%%

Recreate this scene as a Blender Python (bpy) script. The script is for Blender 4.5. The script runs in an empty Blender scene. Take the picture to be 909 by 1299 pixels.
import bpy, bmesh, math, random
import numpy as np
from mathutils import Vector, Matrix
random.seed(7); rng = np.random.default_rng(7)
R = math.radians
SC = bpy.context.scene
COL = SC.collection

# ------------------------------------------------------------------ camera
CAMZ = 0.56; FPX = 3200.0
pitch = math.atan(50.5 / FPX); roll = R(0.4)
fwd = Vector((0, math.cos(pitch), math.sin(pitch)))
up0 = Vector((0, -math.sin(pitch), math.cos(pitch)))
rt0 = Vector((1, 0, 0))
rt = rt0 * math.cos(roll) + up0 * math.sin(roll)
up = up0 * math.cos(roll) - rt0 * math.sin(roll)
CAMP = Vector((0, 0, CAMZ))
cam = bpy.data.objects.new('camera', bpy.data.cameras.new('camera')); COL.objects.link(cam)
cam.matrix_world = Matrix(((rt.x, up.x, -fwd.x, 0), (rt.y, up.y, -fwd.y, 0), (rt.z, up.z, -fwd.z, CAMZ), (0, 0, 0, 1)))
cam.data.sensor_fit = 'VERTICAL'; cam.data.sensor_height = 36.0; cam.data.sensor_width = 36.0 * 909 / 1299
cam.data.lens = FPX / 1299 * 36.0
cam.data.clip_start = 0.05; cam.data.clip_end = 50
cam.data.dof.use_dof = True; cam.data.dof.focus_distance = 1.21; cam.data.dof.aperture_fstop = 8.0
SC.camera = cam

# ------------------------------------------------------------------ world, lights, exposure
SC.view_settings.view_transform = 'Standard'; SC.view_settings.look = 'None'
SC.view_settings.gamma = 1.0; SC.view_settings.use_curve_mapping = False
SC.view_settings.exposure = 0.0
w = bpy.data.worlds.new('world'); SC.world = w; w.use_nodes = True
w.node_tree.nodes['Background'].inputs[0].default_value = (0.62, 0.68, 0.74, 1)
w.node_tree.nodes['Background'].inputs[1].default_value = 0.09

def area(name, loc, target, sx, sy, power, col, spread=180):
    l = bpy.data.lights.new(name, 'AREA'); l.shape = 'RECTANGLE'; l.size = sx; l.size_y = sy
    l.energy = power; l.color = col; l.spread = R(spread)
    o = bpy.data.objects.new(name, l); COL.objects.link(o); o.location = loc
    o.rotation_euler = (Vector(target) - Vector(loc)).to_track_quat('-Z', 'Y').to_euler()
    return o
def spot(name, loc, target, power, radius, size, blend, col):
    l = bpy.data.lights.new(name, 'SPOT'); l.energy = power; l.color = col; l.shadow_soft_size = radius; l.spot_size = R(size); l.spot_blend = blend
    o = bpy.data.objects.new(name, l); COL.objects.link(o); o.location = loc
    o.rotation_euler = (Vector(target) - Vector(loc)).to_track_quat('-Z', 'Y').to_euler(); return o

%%

Count how many lines of the listing above include "scene" and report that number alone.

» Answer for this exercise: 2